[start of Collected material]
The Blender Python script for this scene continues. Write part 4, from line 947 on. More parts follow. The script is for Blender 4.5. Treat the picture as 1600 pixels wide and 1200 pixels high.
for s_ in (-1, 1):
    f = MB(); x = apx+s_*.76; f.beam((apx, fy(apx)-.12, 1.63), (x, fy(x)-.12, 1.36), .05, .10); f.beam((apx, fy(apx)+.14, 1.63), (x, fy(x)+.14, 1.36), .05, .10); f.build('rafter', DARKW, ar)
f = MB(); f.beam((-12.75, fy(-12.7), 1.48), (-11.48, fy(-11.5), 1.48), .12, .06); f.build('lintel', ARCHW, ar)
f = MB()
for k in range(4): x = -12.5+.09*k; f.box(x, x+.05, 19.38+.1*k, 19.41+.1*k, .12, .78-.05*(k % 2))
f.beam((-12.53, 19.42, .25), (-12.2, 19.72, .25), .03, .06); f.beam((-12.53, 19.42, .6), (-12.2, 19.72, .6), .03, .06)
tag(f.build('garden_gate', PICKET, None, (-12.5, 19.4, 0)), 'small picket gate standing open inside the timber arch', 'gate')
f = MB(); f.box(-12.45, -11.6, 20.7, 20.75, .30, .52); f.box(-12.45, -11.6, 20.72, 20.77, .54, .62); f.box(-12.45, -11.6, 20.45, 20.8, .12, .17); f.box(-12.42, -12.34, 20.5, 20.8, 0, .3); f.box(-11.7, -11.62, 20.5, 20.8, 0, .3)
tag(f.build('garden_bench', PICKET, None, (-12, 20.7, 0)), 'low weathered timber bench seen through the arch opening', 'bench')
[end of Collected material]
• Job
Copy out each line above, character for character.

• Output
The Blender Python script for this scene continues. Write part 4, from line 947 on. More parts follow. The script is for Blender 4.5. Treat the picture as 1600 pixels wide and 1200 pixels high.
for s_ in (-1, 1):
    f = MB(); x = apx+s_*.76; f.beam((apx, fy(apx)-.12, 1.63), (x, fy(x)-.12, 1.36), .05, .10); f.beam((apx, fy(apx)+.14, 1.63), (x, fy(x)+.14, 1.36), .05, .10); f.build('rafter', DARKW, ar)
f = MB(); f.beam((-12.75, fy(-12.7), 1.48), (-11.48, fy(-11.5), 1.48), .12, .06); f.build('lintel', ARCHW, ar)
f = MB()
for k in range(4): x = -12.5+.09*k; f.box(x, x+.05, 19.38+.1*k, 19.41+.1*k, .12, .78-.05*(k % 2))
f.beam((-12.53, 19.42, .25), (-12.2, 19.72, .25), .03, .06); f.beam((-12.53, 19.42, .6), (-12.2, 19.72, .6), .03, .06)
tag(f.build('garden_gate', PICKET, None, (-12.5, 19.4, 0)), 'small picket gate standing open inside the timber arch', 'gate')
f = MB(); f.box(-12.45, -11.6, 20.7, 20.75, .30, .52); f.box(-12.45, -11.6, 20.72, 20.77, .54, .62); f.box(-12.45, -11.6, 20.45, 20.8, .12, .17); f.box(-12.42, -12.34, 20.5, 20.8, 0, .3); f.box(-11.7, -11.62, 20.5, 20.8, 0, .3)
tag(f.build('garden_bench', PICKET, None, (-12, 20.7, 0)), 'low weathered timber bench seen through the arch opening', 'bench')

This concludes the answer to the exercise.